### [AIM]
Copy down all of the data underneath, exactly as shown.

----- MATERIAL

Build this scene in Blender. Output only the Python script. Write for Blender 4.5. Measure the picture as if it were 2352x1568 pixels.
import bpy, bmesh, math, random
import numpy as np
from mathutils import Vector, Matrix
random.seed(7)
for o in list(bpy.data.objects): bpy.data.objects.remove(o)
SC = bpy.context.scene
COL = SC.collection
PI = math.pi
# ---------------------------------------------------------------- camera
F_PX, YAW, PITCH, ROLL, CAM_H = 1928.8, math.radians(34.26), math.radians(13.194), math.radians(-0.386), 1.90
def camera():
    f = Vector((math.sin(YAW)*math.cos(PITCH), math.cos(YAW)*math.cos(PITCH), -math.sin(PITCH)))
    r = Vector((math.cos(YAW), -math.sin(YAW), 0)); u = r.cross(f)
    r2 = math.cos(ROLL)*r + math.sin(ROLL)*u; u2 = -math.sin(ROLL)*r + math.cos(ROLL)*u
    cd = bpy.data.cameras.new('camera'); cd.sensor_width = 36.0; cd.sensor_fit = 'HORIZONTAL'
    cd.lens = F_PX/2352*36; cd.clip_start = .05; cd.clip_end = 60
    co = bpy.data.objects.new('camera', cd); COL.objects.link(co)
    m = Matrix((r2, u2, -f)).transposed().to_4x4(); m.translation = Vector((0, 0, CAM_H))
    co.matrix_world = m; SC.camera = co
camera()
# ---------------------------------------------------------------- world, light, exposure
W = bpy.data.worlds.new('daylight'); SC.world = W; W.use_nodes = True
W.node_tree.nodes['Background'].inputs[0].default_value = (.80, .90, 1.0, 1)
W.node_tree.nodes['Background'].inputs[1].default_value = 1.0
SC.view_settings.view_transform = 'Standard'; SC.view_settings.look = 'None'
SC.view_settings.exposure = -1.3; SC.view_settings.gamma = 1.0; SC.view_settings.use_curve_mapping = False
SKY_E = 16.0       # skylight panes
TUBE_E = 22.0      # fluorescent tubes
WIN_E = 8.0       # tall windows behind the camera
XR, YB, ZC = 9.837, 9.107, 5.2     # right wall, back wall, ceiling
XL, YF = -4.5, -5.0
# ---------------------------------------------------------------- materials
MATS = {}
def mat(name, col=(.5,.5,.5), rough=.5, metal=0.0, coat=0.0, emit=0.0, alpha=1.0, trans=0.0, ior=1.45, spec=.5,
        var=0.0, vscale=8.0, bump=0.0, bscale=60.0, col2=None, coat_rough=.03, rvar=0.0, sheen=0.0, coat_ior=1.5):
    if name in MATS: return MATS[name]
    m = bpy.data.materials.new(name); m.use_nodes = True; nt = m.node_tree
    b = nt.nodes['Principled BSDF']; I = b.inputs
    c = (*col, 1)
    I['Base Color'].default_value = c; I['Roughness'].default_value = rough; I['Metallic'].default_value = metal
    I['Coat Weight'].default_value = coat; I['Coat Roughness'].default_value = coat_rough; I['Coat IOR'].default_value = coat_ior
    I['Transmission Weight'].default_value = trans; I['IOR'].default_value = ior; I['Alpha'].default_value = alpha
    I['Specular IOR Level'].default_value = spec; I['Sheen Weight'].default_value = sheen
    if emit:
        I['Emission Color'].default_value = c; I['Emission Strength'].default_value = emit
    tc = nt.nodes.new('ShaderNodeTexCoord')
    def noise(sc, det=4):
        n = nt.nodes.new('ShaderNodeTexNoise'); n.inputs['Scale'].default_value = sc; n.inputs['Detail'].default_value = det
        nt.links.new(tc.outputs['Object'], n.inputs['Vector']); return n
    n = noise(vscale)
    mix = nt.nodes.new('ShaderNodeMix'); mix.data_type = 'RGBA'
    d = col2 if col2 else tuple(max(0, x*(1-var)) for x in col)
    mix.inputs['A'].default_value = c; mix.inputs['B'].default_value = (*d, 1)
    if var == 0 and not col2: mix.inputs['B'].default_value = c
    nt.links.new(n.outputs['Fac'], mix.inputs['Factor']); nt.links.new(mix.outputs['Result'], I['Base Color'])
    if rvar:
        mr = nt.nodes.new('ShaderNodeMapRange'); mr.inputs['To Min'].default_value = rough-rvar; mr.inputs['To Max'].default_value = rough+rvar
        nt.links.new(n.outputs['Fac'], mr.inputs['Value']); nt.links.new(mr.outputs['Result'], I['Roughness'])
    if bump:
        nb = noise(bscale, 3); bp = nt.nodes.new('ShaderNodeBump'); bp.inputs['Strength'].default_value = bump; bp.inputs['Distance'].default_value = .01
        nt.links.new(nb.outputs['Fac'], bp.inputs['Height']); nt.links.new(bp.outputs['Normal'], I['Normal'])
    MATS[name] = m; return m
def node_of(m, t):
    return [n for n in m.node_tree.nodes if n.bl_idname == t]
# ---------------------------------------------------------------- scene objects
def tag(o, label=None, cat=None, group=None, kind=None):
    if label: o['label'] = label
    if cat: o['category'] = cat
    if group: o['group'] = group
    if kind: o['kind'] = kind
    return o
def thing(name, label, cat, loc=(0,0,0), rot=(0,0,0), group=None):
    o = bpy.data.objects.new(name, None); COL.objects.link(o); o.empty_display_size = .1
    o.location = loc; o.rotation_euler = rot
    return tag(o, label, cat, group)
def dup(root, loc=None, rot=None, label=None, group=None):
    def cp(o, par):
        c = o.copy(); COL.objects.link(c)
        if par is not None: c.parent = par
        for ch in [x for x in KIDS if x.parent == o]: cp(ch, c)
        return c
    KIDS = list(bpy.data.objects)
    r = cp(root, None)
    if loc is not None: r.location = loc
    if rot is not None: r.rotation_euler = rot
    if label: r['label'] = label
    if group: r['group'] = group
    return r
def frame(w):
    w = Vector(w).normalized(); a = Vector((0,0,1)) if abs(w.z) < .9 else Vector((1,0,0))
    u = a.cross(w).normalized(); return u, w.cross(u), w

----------

### [THE RESPONSE]
Build this scene in Blender. Output only the Python script. Write for Blender 4.5. Measure the picture as if it were 2352x1568 pixels.
import bpy, bmesh, math, random
import numpy as np
from mathutils import Vector, Matrix
random.seed(7)
for o in list(bpy.data.objects): bpy.data.objects.remove(o)
SC = bpy.context.scene
COL = SC.collection
PI = math.pi
# ---------------------------------------------------------------- camera
F_PX, YAW, PITCH, ROLL, CAM_H = 1928.8, math.radians(34.26), math.radians(13.194), math.radians(-0.386), 1.90
def camera():
    f = Vector((math.sin(YAW)*math.cos(PITCH), math.cos(YAW)*math.cos(PITCH), -math.sin(PITCH)))
    r = Vector((math.cos(YAW), -math.sin(YAW), 0)); u = r.cross(f)
    r2 = math.cos(ROLL)*r + math.sin(ROLL)*u; u2 = -math.sin(ROLL)*r + math.cos(ROLL)*u
    cd = bpy.data.cameras.new('camera'); cd.sensor_width = 36.0; cd.sensor_fit = 'HORIZONTAL'
    cd.lens = F_PX/2352*36; cd.clip_start = .05; cd.clip_end = 60
    co = bpy.data.objects.new('camera', cd); COL.objects.link(co)
    m = Matrix((r2, u2, -f)).transposed().to_4x4(); m.translation = Vector((0, 0, CAM_H))
    co.matrix_world = m; SC.camera = co
camera()
# ---------------------------------------------------------------- world, light, exposure
W = bpy.data.worlds.new('daylight'); SC.world = W; W.use_nodes = True
W.node_tree.nodes['Background'].inputs[0].default_value = (.80, .90, 1.0, 1)
W.node_tree.nodes['Background'].inputs[1].default_value = 1.0
SC.view_settings.view_transform = 'Standard'; SC.view_settings.look = 'None'
SC.view_settings.exposure = -1.3; SC.view_settings.gamma = 1.0; SC.view_settings.use_curve_mapping = False
SKY_E = 16.0       # skylight panes
TUBE_E = 22.0      # fluorescent tubes
WIN_E = 8.0       # tall windows behind the camera
XR, YB, ZC = 9.837, 9.107, 5.2     # right wall, back wall, ceiling
XL, YF = -4.5, -5.0
# ---------------------------------------------------------------- materials
MATS = {}
def mat(name, col=(.5,.5,.5), rough=.5, metal=0.0, coat=0.0, emit=0.0, alpha=1.0, trans=0.0, ior=1.45, spec=.5,
        var=0.0, vscale=8.0, bump=0.0, bscale=60.0, col2=None, coat_rough=.03, rvar=0.0, sheen=0.0, coat_ior=1.5):
    if name in MATS: return MATS[name]
    m = bpy.data.materials.new(name); m.use_nodes = True; nt = m.node_tree
    b = nt.nodes['Principled BSDF']; I = b.inputs
    c = (*col, 1)
    I['Base Color'].default_value = c; I['Roughness'].default_value = rough; I['Metallic'].default_value = metal
    I['Coat Weight'].default_value = coat; I['Coat Roughness'].default_value = coat_rough; I['Coat IOR'].default_value = coat_ior
    I['Transmission Weight'].default_value = trans; I['IOR'].default_value = ior; I['Alpha'].default_value = alpha
    I['Specular IOR Level'].default_value = spec; I['Sheen Weight'].default_value = sheen
    if emit:
        I['Emission Color'].default_value = c; I['Emission Strength'].default_value = emit
    tc = nt.nodes.new('ShaderNodeTexCoord')
    def noise(sc, det=4):
        n = nt.nodes.new('ShaderNodeTexNoise'); n.inputs['Scale'].default_value = sc; n.inputs['Detail'].default_value = det
        nt.links.new(tc.outputs['Object'], n.inputs['Vector']); return n
    n = noise(vscale)
    mix = nt.nodes.new('ShaderNodeMix'); mix.data_type = 'RGBA'
    d = col2 if col2 else tuple(max(0, x*(1-var)) for x in col)
    mix.inputs['A'].default_value = c; mix.inputs['B'].default_value = (*d, 1)
    if var == 0 and not col2: mix.inputs['B'].default_value = c
    nt.links.new(n.outputs['Fac'], mix.inputs['Factor']); nt.links.new(mix.outputs['Result'], I['Base Color'])
    if rvar:
        mr = nt.nodes.new('ShaderNodeMapRange'); mr.inputs['To Min'].default_value = rough-rvar; mr.inputs['To Max'].default_value = rough+rvar
        nt.links.new(n.outputs['Fac'], mr.inputs['Value']); nt.links.new(mr.outputs['Result'], I['Roughness'])
    if bump:
        nb = noise(bscale, 3); bp = nt.nodes.new('ShaderNodeBump'); bp.inputs['Strength'].default_value = bump; bp.inputs['Distance'].default_value = .01
        nt.links.new(nb.outputs['Fac'], bp.inputs['Height']); nt.links.new(bp.outputs['Normal'], I['Normal'])
    MATS[name] = m; return m
def node_of(m, t):
    return [n for n in m.node_tree.nodes if n.bl_idname == t]
# ---------------------------------------------------------------- scene objects
def tag(o, label=None, cat=None, group=None, kind=None):
    if label: o['label'] = label
    if cat: o['category'] = cat
    if group: o['group'] = group
    if kind: o['kind'] = kind
    return o
def thing(name, label, cat, loc=(0,0,0), rot=(0,0,0), group=None):
    o = bpy.data.objects.new(name, None); COL.objects.link(o); o.empty_display_size = .1
    o.location = loc; o.rotation_euler = rot
    return tag(o, label, cat, group)
def dup(root, loc=None, rot=None, label=None, group=None):
    def cp(o, par):
        c = o.copy(); COL.objects.link(c)
        if par is not None: c.parent = par
        for ch in [x for x in KIDS if x.parent == o]: cp(ch, c)
        return c
    KIDS = list(bpy.data.objects)
    r = cp(root, None)
    if loc is not None: r.location = loc
    if rot is not None: r.rotation_euler = rot
    if label: r['label'] = label
    if group: r['group'] = group
    return r
def frame(w):
    w = Vector(w).normalized(); a = Vector((0,0,1)) if abs(w.z) < .9 else Vector((1,0,0))
    u = a.cross(w).normalized(); return u, w.cross(u), w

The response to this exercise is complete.